Garland’s 12th print in the series, Dance Floor, is more problematic. This picture shows four middle-aged men and women dancing in front of a poster depicting two figures in blackface. This is presumably a representation of an early 20th-century jazz poster, which might have been hung in Annabel’s at the time. We can assume Garland was simply depicting the racist décor of the period.

Within the parameters of 10 Downing Street, this print takes on stronger connotations. Johnson has already employed racist tropes in his newspaper columns, using terms such as “piccaninnies” and “watermelon smiles.” The print’s visual impact is stark—the divide between the white establishment and the “other” literally contained within a box seems easily read.

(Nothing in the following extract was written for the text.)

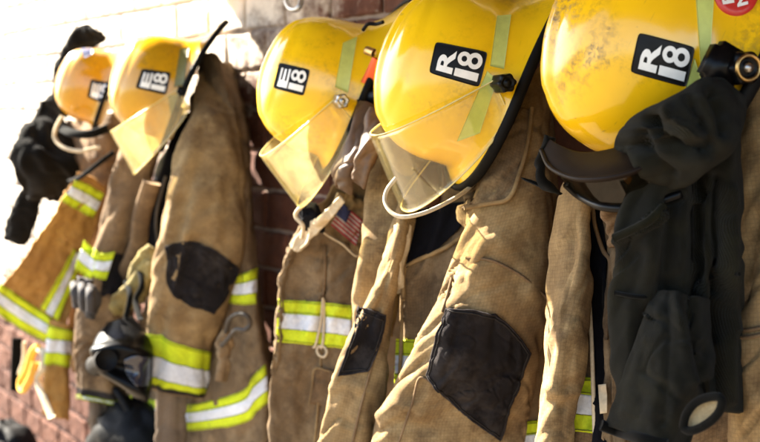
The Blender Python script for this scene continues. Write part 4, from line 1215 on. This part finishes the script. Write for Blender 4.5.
# breathing mask hanging on the brown coat
t = thing('breathing_mask', 'black rubber breathing mask hanging between the brown coat sleeves', 'mask', W(122, 392, .35))
q = tube([(108, 322, 132, 316, .36, .04), (96, 340, 148, 336, .38, .07), (94, 358, 152, 356, .39, .08), (98, 372, 152, 376, .39, .07), (120, 386, 150, 394, .38, .05), (132, 396, 148, 402, .37, .02)], 60, 50)
q.crease(([(98, 352), (120, 348), (146, 356)], .02, 6), ([(110, 368), (130, 372)], -.02, 5))
q.build('face_piece', GLOSSBLACK, t)
ln = drape(q, [[(124, 360), (136, 356), (150, 358)], [(126, 372), (138, 370), (150, 372)], [(136, 386), (143, 386), (149, 386)]], .010, 20, 20)
ln.build('lens', LENS, t, .004)
cord('inlet', [W(96, 366, .42), W(102, 362, .45), W(106, 360, .47)], .030, RUBBER, t, 16, k=20)
cord('head_strap', [W(*p) for p in [(140, 320, .36), (136, 300, .34), (142, 285, .32), (138, 262, .30)]], .008, BLACKCLOTH, t, 30, flat=.35)
cord('head_strap', [W(*p) for p in [(126, 318, .36), (130, 296, .34), (126, 280, .32)]], .008, BLACKCLOTH, t, 30, flat=.35)

# straps under the golden coat
t = thing('webbing_strap', 'looped yellow webbing strap dangling below the golden coat', 'strap', W(34, 410, .35))
cord('loop', [W(*p) for p in [(40, 346, .37), (33, 352, .37), (28, 368, .37), (21, 382, .37), (23, 390, .38), (31, 378, .39), (36, 362, .39)]], .014, YELLOWSTRAP, t, 50, flat=.3)
cord('tail', [W(*p) for p in [(38, 348, .37), (44, 354, .37), (43, 368, .38), (38, 380, .38), (44, 398, .38), (52, 418, .38)]], .012, CREAM, t, 50, flat=.3)
t = thing('black_strap', 'short black strap hanging beside the yellow webbing', 'strap', W(16, 390, .36))
cord('webbing', [W(*p) for p in [(17, 338, .36), (16, 360, .36), (15, 391, .36)]], .018, BLACKCLOTH, t, 30, flat=.25)
cord('edge_cord', [W(*p) for p in [(24, 342, .365), (24, 358, .365), (19, 374, .365)]], .006, CREAM, t, 20)

def boot(label, px, py, d, s=1.0, rot=0):
    c = W(px, py, d)
    t = thing('gear_bag', label, 'bag', c)
    rings = [(.02, -.10), (.10, -.10), (.15, -.06), (.165, 0), (.15, .06), (.10, .10), (.03, .115)]
    k = np.linspace(0, 2 * math.pi, 40, endpoint=False)
    P = np.array([[(c.x + s * r * math.cos(a) * 1.15, c.y + s * r * math.sin(a) * .8, c.z + s * z * 1.1) for a in k] for r, z in cr(np.array(rings), 24)])
    Surf(P, True).fold(.008, .05, .1, 99).build('pouch', RUBBER, t)
    cord('handle', [Vector((c.x - .08 * s, c.y - .05, c.z + .10 * s)), Vector((c.x, c.y - .07, c.z + .17 * s)), Vector((c.x + .08 * s, c.y - .05, c.z + .10 * s))], .012, RUBBER, t, 30)
boot('round black bag below the breathing mask', 138, 440, .22)
boot('black bag in the lower left corner by the brick wall', 4, 452, .25)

Garland’s set of linocuts—editions of which regularly appear at auction and have been collected by major institutions including the Victoria and Albert Museum—came in a black-and-red folder. Let’s hope, for the sake of international diplomacy, that 10 Downing Street’s set is also kept in a similar folder and that they have not been hung on the walls of this venerable British institution. Contacted by Artsy, a Conservative party source would neither formally confirm nor deny that the print is on view at 10 Downing Street.

Soft power matters and art play a large part in this. Johnson desperately needs the good will of those who enter his house—especially if he wants to stay there after this week’s election.